━━━ EXCERPTED DATA

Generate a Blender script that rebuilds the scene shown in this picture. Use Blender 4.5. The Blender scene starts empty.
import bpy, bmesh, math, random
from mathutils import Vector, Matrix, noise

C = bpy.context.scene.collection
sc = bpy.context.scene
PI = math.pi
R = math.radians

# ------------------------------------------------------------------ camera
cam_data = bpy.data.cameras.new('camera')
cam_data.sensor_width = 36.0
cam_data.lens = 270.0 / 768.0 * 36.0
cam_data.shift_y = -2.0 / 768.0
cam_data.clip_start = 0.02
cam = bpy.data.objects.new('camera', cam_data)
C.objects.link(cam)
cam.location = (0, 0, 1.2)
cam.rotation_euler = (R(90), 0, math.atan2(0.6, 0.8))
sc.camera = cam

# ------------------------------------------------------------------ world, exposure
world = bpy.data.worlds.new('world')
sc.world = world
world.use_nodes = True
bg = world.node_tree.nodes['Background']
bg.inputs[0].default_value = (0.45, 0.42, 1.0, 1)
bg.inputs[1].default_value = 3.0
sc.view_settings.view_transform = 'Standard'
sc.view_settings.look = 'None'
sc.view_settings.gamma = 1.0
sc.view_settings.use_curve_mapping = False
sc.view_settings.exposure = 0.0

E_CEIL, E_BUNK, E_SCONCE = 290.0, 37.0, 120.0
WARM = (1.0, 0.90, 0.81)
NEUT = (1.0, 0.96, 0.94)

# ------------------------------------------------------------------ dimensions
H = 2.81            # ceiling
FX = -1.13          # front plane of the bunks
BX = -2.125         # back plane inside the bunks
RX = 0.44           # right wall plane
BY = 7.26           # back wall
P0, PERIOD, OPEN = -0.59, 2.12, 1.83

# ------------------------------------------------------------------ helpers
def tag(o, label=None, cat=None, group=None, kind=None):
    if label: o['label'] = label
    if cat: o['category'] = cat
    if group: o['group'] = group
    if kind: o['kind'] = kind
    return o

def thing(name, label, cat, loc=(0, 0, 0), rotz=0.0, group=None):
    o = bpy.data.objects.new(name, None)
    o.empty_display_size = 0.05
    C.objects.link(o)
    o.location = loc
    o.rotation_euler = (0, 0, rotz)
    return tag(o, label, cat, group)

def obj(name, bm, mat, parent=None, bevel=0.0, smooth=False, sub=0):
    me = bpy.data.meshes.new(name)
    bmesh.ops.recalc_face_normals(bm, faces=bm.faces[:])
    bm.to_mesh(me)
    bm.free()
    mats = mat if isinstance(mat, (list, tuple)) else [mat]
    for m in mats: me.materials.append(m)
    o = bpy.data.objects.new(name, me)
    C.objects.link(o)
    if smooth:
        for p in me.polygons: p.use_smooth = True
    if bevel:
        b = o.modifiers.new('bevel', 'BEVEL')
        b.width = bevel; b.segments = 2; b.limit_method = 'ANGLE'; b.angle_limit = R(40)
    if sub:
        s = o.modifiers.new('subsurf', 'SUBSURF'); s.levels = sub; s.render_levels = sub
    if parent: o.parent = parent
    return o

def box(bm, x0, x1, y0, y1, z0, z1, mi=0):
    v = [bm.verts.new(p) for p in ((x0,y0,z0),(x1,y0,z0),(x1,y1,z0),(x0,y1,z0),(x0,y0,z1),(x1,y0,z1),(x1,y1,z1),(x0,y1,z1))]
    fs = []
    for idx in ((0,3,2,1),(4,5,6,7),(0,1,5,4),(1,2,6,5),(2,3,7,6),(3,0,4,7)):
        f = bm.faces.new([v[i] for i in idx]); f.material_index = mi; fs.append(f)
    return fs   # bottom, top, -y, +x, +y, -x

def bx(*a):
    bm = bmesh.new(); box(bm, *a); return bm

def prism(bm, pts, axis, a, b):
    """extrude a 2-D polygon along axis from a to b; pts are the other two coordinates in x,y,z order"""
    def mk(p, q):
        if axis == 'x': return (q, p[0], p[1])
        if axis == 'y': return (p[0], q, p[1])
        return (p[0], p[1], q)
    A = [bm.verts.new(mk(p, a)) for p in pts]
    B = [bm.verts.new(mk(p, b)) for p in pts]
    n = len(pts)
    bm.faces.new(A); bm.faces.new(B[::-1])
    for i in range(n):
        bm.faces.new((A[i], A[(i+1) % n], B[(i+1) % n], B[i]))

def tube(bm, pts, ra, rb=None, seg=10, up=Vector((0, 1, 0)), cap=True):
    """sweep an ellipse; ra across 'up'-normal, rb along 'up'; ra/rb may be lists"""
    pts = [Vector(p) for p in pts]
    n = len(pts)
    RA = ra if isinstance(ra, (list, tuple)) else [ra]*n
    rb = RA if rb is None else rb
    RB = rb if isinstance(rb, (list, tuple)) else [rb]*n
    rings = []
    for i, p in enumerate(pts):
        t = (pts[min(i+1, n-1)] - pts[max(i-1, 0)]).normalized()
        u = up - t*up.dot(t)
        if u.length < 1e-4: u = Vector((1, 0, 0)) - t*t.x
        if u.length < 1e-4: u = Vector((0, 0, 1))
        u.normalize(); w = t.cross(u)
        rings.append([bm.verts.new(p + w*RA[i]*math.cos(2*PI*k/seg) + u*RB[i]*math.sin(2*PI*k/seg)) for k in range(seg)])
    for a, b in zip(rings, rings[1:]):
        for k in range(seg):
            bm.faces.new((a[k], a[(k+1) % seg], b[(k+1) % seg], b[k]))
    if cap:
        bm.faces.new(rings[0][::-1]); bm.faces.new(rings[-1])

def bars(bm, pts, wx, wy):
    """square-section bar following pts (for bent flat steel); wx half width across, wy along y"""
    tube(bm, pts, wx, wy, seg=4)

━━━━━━
━━━ EXCERPTED DATA

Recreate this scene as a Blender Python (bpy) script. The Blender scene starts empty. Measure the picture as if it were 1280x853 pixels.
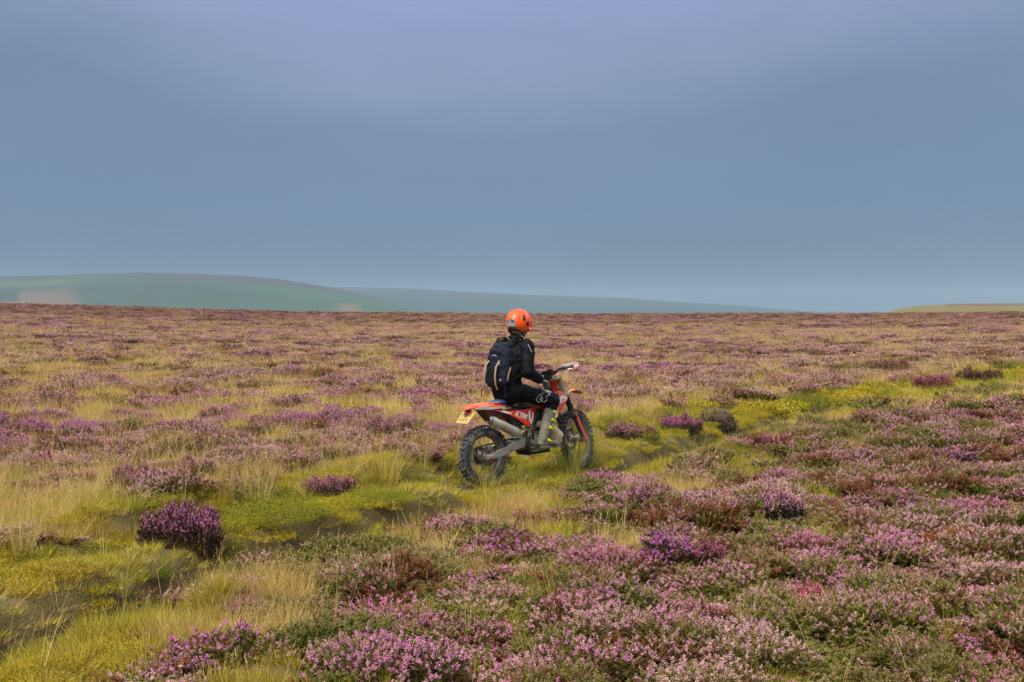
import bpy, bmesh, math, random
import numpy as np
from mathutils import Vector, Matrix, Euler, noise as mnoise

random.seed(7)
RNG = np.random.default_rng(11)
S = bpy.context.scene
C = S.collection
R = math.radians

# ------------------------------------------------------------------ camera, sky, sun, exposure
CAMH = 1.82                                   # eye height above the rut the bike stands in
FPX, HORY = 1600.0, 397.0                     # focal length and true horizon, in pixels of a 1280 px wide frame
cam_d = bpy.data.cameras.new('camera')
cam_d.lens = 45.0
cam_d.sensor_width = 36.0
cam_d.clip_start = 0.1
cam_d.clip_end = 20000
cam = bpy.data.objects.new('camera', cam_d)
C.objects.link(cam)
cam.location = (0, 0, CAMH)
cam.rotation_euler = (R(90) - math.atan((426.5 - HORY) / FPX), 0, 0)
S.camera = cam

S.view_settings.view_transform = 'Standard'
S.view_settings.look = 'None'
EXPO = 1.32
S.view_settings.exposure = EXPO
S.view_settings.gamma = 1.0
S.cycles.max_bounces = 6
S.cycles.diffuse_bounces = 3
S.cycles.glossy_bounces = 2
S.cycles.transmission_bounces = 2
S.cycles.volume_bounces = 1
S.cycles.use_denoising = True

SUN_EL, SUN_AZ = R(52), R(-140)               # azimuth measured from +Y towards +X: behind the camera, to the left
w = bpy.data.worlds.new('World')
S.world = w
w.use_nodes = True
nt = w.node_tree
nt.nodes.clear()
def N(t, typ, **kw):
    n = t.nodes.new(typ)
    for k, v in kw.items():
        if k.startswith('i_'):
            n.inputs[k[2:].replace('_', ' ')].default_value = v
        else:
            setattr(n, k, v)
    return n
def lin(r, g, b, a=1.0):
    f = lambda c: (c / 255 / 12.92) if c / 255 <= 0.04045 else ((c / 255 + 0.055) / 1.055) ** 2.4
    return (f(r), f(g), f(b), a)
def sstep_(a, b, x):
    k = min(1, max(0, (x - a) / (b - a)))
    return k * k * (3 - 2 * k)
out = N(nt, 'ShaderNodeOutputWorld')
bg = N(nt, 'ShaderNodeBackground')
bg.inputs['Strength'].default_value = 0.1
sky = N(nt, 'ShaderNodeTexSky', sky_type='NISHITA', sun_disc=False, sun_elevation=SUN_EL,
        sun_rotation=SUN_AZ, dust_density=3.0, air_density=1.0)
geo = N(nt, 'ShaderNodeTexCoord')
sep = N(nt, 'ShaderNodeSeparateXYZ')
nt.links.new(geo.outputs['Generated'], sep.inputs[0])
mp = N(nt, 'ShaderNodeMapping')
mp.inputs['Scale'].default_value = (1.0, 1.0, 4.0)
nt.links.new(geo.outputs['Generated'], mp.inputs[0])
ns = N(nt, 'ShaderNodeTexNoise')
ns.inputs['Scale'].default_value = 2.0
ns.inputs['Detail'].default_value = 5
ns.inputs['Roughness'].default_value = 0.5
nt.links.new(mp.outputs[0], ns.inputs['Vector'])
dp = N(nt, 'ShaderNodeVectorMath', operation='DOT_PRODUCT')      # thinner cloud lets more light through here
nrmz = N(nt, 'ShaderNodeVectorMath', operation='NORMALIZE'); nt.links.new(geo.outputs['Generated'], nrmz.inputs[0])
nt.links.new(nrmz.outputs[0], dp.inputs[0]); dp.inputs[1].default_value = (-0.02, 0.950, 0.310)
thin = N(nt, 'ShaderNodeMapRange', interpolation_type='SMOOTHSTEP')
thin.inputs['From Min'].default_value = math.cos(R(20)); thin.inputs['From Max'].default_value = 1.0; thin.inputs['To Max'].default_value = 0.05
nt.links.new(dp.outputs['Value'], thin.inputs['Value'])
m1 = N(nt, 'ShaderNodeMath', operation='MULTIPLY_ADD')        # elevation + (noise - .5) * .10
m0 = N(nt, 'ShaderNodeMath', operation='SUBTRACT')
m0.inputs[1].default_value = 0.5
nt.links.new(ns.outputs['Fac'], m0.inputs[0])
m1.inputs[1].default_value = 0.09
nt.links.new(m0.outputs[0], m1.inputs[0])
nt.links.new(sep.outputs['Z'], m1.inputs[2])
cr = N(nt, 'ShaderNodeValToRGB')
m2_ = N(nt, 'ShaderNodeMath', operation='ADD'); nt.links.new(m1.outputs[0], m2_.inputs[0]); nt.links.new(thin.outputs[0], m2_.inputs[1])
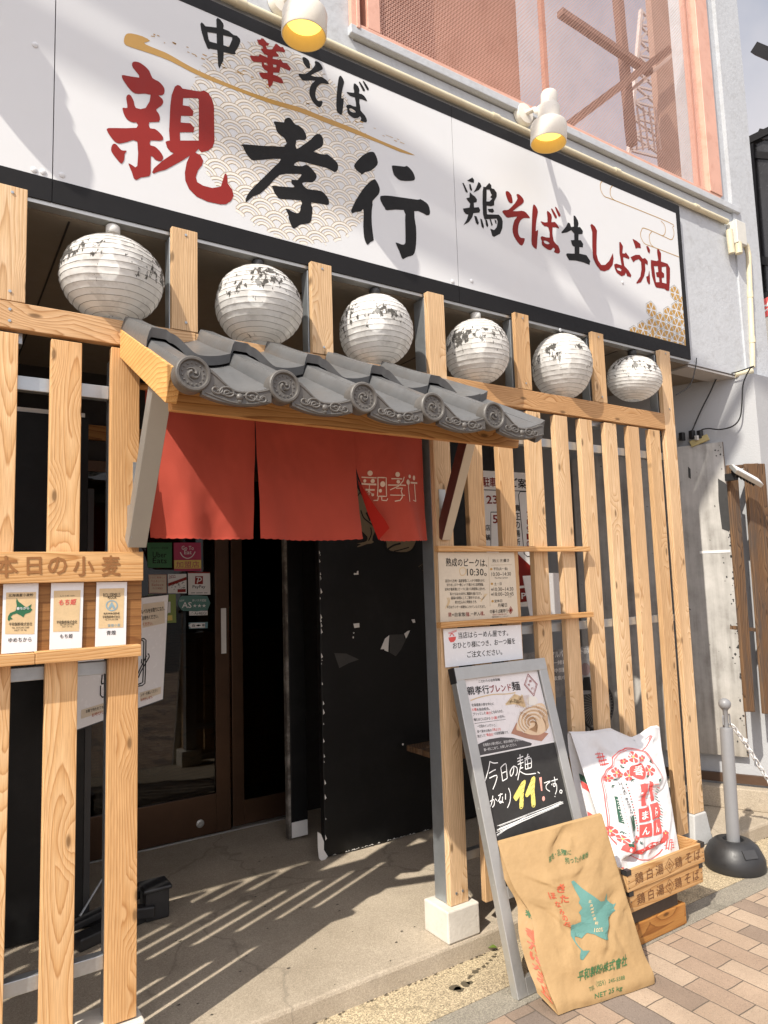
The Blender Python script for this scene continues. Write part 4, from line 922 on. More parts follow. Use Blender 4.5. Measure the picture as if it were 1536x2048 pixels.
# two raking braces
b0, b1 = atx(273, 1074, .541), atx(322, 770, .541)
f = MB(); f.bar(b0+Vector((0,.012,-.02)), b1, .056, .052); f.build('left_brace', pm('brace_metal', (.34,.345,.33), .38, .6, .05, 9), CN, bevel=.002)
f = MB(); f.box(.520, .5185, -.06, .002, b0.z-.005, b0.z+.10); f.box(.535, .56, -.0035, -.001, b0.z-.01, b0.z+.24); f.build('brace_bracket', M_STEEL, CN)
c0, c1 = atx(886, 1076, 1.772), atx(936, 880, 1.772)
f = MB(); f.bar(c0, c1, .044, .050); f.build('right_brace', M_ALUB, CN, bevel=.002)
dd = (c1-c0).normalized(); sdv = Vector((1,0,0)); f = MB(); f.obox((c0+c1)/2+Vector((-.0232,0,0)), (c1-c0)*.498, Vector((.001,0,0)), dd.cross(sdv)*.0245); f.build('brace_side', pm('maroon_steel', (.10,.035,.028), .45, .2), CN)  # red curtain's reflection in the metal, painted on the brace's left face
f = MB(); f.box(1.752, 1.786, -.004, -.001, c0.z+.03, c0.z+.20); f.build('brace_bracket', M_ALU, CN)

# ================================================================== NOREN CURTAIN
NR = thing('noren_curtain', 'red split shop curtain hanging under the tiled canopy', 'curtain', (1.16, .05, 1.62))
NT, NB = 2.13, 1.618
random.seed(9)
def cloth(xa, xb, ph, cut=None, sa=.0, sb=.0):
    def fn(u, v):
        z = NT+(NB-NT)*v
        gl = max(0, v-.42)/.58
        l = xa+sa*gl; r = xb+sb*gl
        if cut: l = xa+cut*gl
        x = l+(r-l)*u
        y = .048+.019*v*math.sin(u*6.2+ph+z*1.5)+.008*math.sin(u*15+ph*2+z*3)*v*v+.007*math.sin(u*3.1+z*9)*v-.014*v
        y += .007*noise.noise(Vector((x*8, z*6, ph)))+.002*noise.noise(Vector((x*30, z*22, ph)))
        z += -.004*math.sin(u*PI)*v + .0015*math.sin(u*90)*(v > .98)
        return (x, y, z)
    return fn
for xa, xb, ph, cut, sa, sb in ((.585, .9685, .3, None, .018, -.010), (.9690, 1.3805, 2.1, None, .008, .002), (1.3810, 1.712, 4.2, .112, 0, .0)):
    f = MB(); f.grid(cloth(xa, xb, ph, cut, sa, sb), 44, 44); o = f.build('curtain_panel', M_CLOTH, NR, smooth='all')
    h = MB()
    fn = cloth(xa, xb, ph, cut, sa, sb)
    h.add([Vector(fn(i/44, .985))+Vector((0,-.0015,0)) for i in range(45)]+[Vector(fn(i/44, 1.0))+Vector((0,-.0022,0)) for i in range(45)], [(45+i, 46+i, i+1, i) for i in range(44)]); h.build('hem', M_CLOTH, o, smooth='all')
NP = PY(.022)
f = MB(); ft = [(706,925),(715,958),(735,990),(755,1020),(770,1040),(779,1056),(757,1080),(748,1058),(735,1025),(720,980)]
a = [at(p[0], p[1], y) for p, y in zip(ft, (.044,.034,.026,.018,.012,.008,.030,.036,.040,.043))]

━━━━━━

§ **WHAT THE EXERCISE ASKS**
Extract verbatim only those lines that run from the line with "Generate a Blender" to the line with "NEUT = (1.0, 0.96, 0.94)", inclusive.

§ **THE COMPLETED TASK**
Generate a Blender script that rebuilds the scene shown in this picture. Use Blender 4.5. The Blender scene starts empty.
import bpy, bmesh, math, random
from mathutils import Vector, Matrix, noise

C = bpy.context.scene.collection
sc = bpy.context.scene
PI = math.pi
R = math.radians

# ------------------------------------------------------------------ camera
cam_data = bpy.data.cameras.new('camera')
cam_data.sensor_width = 36.0
cam_data.lens = 270.0 / 768.0 * 36.0
cam_data.shift_y = -2.0 / 768.0
cam_data.clip_start = 0.02
cam = bpy.data.objects.new('camera', cam_data)
C.objects.link(cam)
cam.location = (0, 0, 1.2)
cam.rotation_euler = (R(90), 0, math.atan2(0.6, 0.8))
sc.camera = cam

# ------------------------------------------------------------------ world, exposure
world = bpy.data.worlds.new('world')
sc.world = world
world.use_nodes = True
bg = world.node_tree.nodes['Background']
bg.inputs[0].default_value = (0.45, 0.42, 1.0, 1)
bg.inputs[1].default_value = 3.0
sc.view_settings.view_transform = 'Standard'
sc.view_settings.look = 'None'
sc.view_settings.gamma = 1.0
sc.view_settings.use_curve_mapping = False
sc.view_settings.exposure = 0.0

E_CEIL, E_BUNK, E_SCONCE = 290.0, 37.0, 120.0
WARM = (1.0, 0.90, 0.81)
NEUT = (1.0, 0.96, 0.94)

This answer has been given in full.